Great-Great Grandma and Grandpa Rasmussen with Bina, Anna, Ide, Bill and Tilda (the cute little girl, my great-grandma), Circa 1890
COMING HOME
We could hear the cowbells jingle all around what was the old old
depot. We were going to Greenville. Father expected to meet a
stepson of his Uncle David Hansen of Adams Grove. The word Greenville was
misunderstood and called Grandville. So father and Uncle John Rasmussen
hired a man, team, and truck to take us to Grandville. Thirteen persons
counting the children, on one wagon with all our boxes, we found that
Grandville was the wrong town so we were loaded up again, and went from there
to Rockford, and from there to Greenville.
There we landed in the back room of old Lars Hansen’s store
among boxes, vinegar barrels and molasses barrels. Sister Anna had the
measles, before we landed there. We were there several days. Finally, Gilbert Palmer came with his ox-team and wagon and moved us out to where
the Gleaner Hall in Fairplains Township now stands. There was an old
empty log house and a straw stack. The ride from Greenville and out there
was a long one. Gilbert Palmer walked by the oxen’s heads twirling his
whip around in front of the oxen’s faces. Whoa! Haw! Gee!
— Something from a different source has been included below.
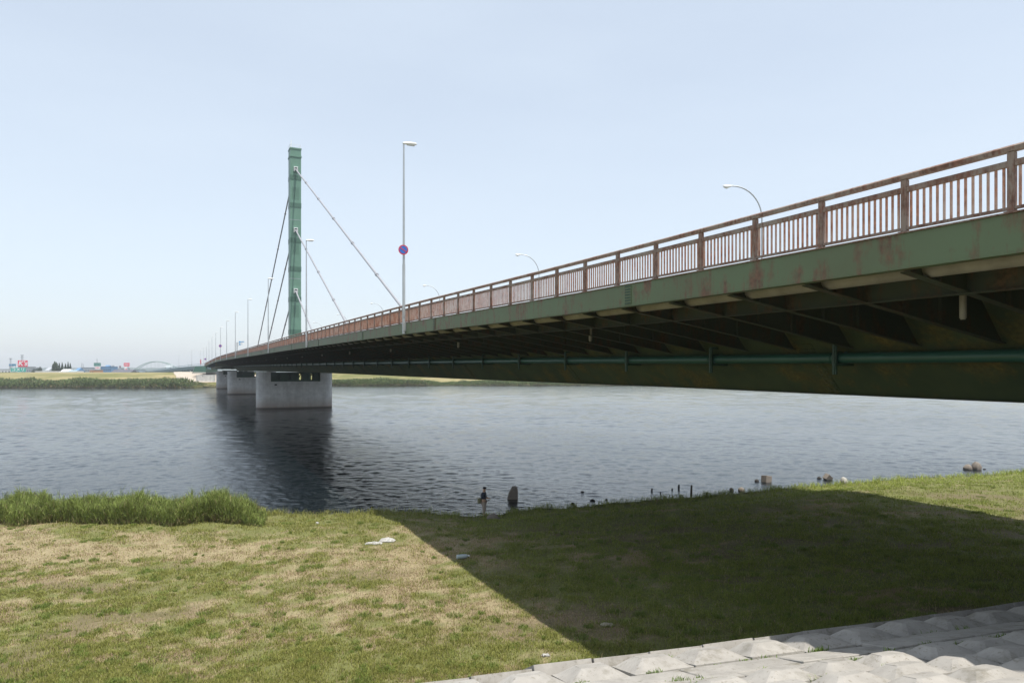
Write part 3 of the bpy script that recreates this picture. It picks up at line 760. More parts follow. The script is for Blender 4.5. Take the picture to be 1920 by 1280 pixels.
# tufts in block joints
for i in range(130):
    a_ = RNG.uniform(-3, 15); q_ = RNG.choice([.02, 1.07, 1.95, 2.3, 3.2, 4.1, 5.0, 5.9])
    P = slope_pt(a_, q_)
    n2 = int(RNG.integers(14, 50)); 
    cx.append(P.x+RNG.normal(0,.08,n2)*TA[0]); cy.append(P.y+RNG.normal(0,.08,n2)*TA[1]+RNG.normal(0,.015,n2)); hh.append(RNG.uniform(.04,.17)*RNG.uniform(.4,1,n2)); cc_.append(np.array([.15,.22,.05])*RNG.uniform(.7,1.4,(n2,1)))
X = np.concatenate(cx); Y = np.concatenate(cy); H = np.concatenate(hh); col = np.concatenate(cc_); Z, S, Q = ground_z(X, Y)
Z = np.where(Q > -.5, Z+.06, Z)
blades('weeds', np.stack([X,Y,Z], -1), H, .018+np.zeros(len(X)), RNG.uniform(.2,1.2,len(X)), col, M_LEAF, 'scattered broad green weeds in the turf and between blocks', 'weeds')
# dead stalks and seed heads standing in the turf
n_ = 5200; Y = 1/RNG.uniform(1/48., 1/15.8, n_); X = RNG.uniform(-.8, .8, n_)*Y; Z, S, Q = ground_z(X, Y)
ok = (S > .1) & (Q < -4.7) & (fbm(X*.5, Y*.5, 140, 3) > .5); X, Y, Z = X[ok], Y[ok], Z[ok]
blades('dry_stalks', np.stack([X,Y,Z], -1), RNG.uniform(.12,.38,len(X)), .012+np.zeros(len(X)), RNG.uniform(.1,.9,len(X)), np.array([.42,.35,.2])*RNG.uniform(.5,1.2,(len(X),1)), M_LEAF, 'thin dead stalks standing in the turf', 'dry stalks')
# reeds
def reeds(name, X, Y, Z, Hm, per, lw, label, gcol, strw=.06):
    n0 = len(X); Xr = np.repeat(X, per)+RNG.normal(0, lw*2.0, n0*per); Yr = np.repeat(Y, per)+RNG.normal(0, lw*2.0, n0*per)
    Hs = np.repeat(Hm, per); t = RNG.uniform(0, .9, n0*per); Zr = np.repeat(Z, per)+Hs*t
    Lf = Hs*RNG.uniform(.18,.38, n0*per)
    c = gcol*RNG.uniform(.6, 1.35, (n0*per, 1))*np.repeat(RNG.uniform(.7,1.25,(n0,1)), per, 0)
    low = RNG.uniform(0,1,n0*per) < np.clip(.6-t*1.5, strw, 1)
    c = np.where(low[:, None], np.array([.27,.22,.11])*RNG.uniform(.6,1.2,(n0*per,1)), c)
    return blades(name, np.stack([Xr,Yr,Zr], -1), Lf, lw+np.zeros(n0*per), RNG.uniform(.15,1.25,n0*per), c, M_LEAF, label, 'reeds')
n_ = 5200
px = RNG.uniform(-130, 497, n_); dep = RNG.uniform(0, 1, n_)
Yc = 37.3+dep*3.2; X = (px-960)/F*Yc; 
Z, S, Q = ground_z(X, Y := Yc+.7*(vnoise(X*.6, X*0, 12)-.5)*2)
hm = 1.0+.32*(vnoise(X*.7, X*0+3, 15)-.5)*2*.6+.5*(vnoise(X*2.2, Y*1.5, 16)-.5)+RNG.uniform(-.15,.2,n_); hm = hm*np.clip((503-px)/45, .35, 1)*(.86+.28*vnoise(px*.03, px*0+4, 19))
hm = np.where(np.abs(px-92) < 9, hm+.35, hm)+np.where(RNG.uniform(0,1,n_) < .06, RNG.uniform(.1,.5,n_), 0)
reeds('reeds', X, Y, Z, hm, 30, .022, 'dense green reed bed along the near water edge at left', np.array([.19,.235,.06]))
# far bank reeds
n_ = 15000
X = RNG.uniform(-330, 300, n_); s_ = RNG.uniform(-.8, 12, n_)
X = X[:]; Yf = np.interp(X, FX, FY)+s_
tall = np.interp(X, [-330,-180,-172,-150,-120,-80,-55,-45,-20,20,300], [3.3,3.7,.3,.2,2.6,3.2,2.6,1.0,2.2,2.0,2.4]); 
hm = tall*(.75+.5*vnoise(X*.12, s_*.1, 77))*RNG.uniform(.75,1.1,n_)
Z, S = far_z(X, Yf)
reeds('far_reeds', X, Yf, Z, hm, 14, .30, 'band of dark green reeds and bushes lining the far water edge', np.array([.12,.165,.055]))

# trees
def crown_blades(center, rx, ry, rz, n_, size, base, shape='round'):
    P = RNG.normal(0, 1, (n_, 3)); P /= np.linalg.norm(P, axis=1)[:, None]
    lob = .75+.35*vnoise(P[:,0]*2.5+center[0], P[:,1]*2.5+P[:,2]*2.1, 5)
    rr = (RNG.uniform(0,1,n_)**.35)*lob; P = P*rr[:, None]
    if shape == 'cone': t = (P[:,2]+1)/2; P[:,0] *= (1.15-t); P[:,1] *= (1.15-t)
    V0 = np.array(center)+P*np.array([rx, ry, rz]); cols = base*RNG.uniform(.55,1.5,(n_,1))*(.85+.4*vnoise(P[:,0]*3, P[:,2]*3, 9))[:, None]
    return V0, cols
def leaf_mesh(name, V0, cols, size, parent):
    n_ = len(V0); A = RNG.normal(0,1,(n_,3)); A /= np.linalg.norm(A,axis=1)[:,None]; B = np.cross(A, RNG.normal(0,1,(n_,3))); B /= np.linalg.norm(B,axis=1)[:,None]
    A *= size; B *= size*.8
    V = np.stack([V0-A-B, V0+A-B*.6, V0+A*.7+B, V0-A*.8+B*.7], 1).reshape(-1, 3); Fq = np.arange(n_*4).reshape(-1, 4)
    return np_mesh(name, V, Fq, 4, M_LEAF, np.repeat(cols, 4, 0), parent)
M_TRUNK = plain('bark', (.10,.075,.05), .9)
def tree(name, x, y, z, h, wd, label, cat='tree', shape='round', base=(.05,.085,.03), n_=1100, trunk=.18, group=None):
    root = empty(name, (x, y, z)); tag(root, label, cat, group)
    mb = MB(); mb.tube([(0,0,-.5),(wd*.02,0,h*.35),(-.02*wd,0,h*.8)], [h*.03,h*.022,h*.006], 7)
    for i in range(5):
        a_ = i*1.3; z0 = h*(trunk+.1+.09*i); mb.tube([(0,0,z0),(math.cos(a_)*wd*.25,math.sin(a_)*wd*.25,z0+h*.12)], [h*.01,h*.004], 5)
    mb.build('trunk', M_TRUNK, root)
    V0, c = crown_blades((0,0,h*(trunk+(1-trunk)/2)), wd/2, wd/2, h*(1-trunk)/2, n_, 1, np.array(base), shape)
    leaf_mesh('crown', V0, c, h*.028, root); return root
def px_tree(name, x0, x1, ytop, Z, base_z, label, **kw):
    zt = EYE-(ytop-HY)/F*Z; cx_ = PX((x0+x1)/2, Z); return tree(name, cx_, Z, base_z, zt-base_z, (x1-x0)/F*Z, label, **kw)
px_tree('broadleaf_tree', 97, 109, 677.5, 640, 2, 'rounded leafy tree left of the row of pointed trees beyond the far levee')
for i, (a_, b_, yt) in enumerate(((107,115,680.5),(112,121,680),(118,127,681),(124,131,679),(128,135.5,681))):
    px_tree('conifer_tree', a_, b_, yt, 645+i*3, 2, ['first','second','third','fourth','last'][i]+' pointed tree from the left in the row beyond the far levee', shape='cone', base=(.04,.07,.035), trunk=.08, group='pointed trees beyond the levee')
px_tree('broadleaf_tree', 71, 79, 686.5, 700, 2, 'small dark tree above the low bushes behind the levee', base=(.045,.07,.04), n_=500)
px_tree('bush', 58, 68, 690, 690, 2, 'left half of the low dark bushes behind the levee', cat='bush', base=(.045,.07,.04), n_=500, trunk=.02)
px_tree('bush', 65, 75, 689, 695, 2, 'right half of the low dark bushes behind the levee', cat='bush', base=(.045,.07,.04), n_=500, trunk=.02)
for i, (a_, b_, yt, yb, lab) in enumerate(((748,790,711.5,0,'wide round bush on the far shore below the bridge girder'),(857,879,711.0,0,'compact round bush on the far shore, left of two under the girder'),
                                        (893,962,713.0,0,'long low willow clump at the far water edge under the girder'),(950,982,714.5,0,'dark bush leaning over the far water under the girder'),
                                        (1000,1060,715.5,0,'pale low scrub at the far right end of the visible bank'))):
    Z = 436; px_tree('bush', a_, b_, yt, Z, .3, lab, cat='bush', base=(.06,.10,.04), n_=1500, trunk=.02)
for i, (a_, b_, yt, lab) in enumerate(((300,322,704,'dark shrub on the far slope left of the pale levee facing'),(322,343,706,'low scrub nearest the pale levee facing on the far slope'))):
    px_tree('bush', a_, b_, yt, 392, 1.2, lab, cat='bush', base=(.10,.11,.05), n_=500, trunk=.02)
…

They were breaking new ground out along by Jake
Despelder’s. On the other side of the road was standing pine and Hamlins
lived in the tiniest log shanty.
Mrs. Loren Palmer had prepared dinner for us – mush and milk and
Johnnycake without sugar. We fooled our mouths thinking we were going to
have a nice piece of cake. That was the first time we ever ate corn
meal. Straw from the straw stack was spread on the floor the whole length
of the log house and the bedclothes laid on it. Father had just enough
money left to buy an elevated oven cook stove.
Sister Anna was all over the measles by this time and the rest
of us children came down with them the day we came into our new home. Father and Uncle John found work in Trips lumber mill just west and a little
north of us on the creek over on what is now N.J.
Rasmussen’s. (Leon said he has seen sawdust there.) The
measles used us hard. Sister Line and brother Peter died. They are
buried in the Monroe Cemetery. A year from that time father and Uncle
John moved out here in the old log house down on the old farm in Sidney
Township. A year from that time, I think in March, we children all had
scarlet fever. Sister Anna died and Dorthea 1 year old born here, also
died.
Uncle John’s little Josephine, also born here, died. All
are buried in Sidney Cemetery.
Uncle John and Father cleared their farm. Not much to do
it with, but a crosscut saw, and an ax. Uncle John worked for Sam Toby by
the month. He was to have some wages and once in a while the use of an ox
team to clear and put in a few crops. Father did the work here at
home. Some distance to go for a team. The cows ran loose in the
woods and one had a bell on – most of the time they came home at night, but, if
not, we had to hunt them up. My mother got lost once hunting cows. She came out by Englehart Johnson’s.
Once when they first came out here an Indian came and wanted an
ax. Mother and Auntie were alone and terribly frightened. He got
the ax and came back with a coon and held it up so they could see it.
The first summer in this country I worked out, and when I came
home I told about some animals called skunks. I told them how they
defended themselves. Father did not believe it. Later on he found
some kittens. “Kitty, Kitty,” he called. They convinced him.
Just think how those early pioneers paved the way for the
younger generation, the hardships they endured for the sake of a home for
themselves and their children, just stop and think, let us always love and
honor their memory.
Uncle John Madison’s family came over from Denmark a short time
after we did. Out of that first group of which I was one, only two are
living, Mrs. Albert [Bina] Madison and myself.